The rise of hijabi influencers and the commercialisation of religious items, such as prayer mats, hijabs, and abayas—once considered sacred—have now turned into backdrops for influencers’ content. These brands sell piety as a choice and a lifestyle, reducing its spiritual and political meaning.
The same formula applies to music. Hypernationalist anthems demanding patriotism, with every drone shot and beat drop perfectly curated down to the last second. It is an aesthetic spectacle, a soft power flex misinterpreted as an empowering movement.
TikTok is yet another form of media consumed by millions daily. Doomscrolling for hours, the viewer fails to notice the simmering class anxiety underneath all the aesthetic coffee videos and latest Daraz finds. Creators from less fortunate backgrounds, mouthing raunchy Punjabi songs on their roofs, are labelled as ‘Paindus’ and dismissed, mocked even, by children of the upper class, while the upper class gets away with everything.

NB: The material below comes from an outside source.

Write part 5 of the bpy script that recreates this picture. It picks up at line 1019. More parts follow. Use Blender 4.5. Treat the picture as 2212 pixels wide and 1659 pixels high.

In this state, money drowns religion and morals.
Every scandal, every gossip-based headline, is a distraction from the real problems faced by our nation every single day. Celebrity breakups trend more than political crises. It has reached the extent where the state does not even need to ban or censor these situations, as it takes public criticism away from their political blunders. The masses are glued to their screens, binge-watching the latest ISPR-funded drama on Green TV, repackaging repression as prestige.
In the end, maybe this is set to be our future: prayer mats and beads as background props, trap music packaged as patriotism, and TikTok as the new parliament. Censorship is forgone, for who needs it when the masses scroll past crisis for the latest trends?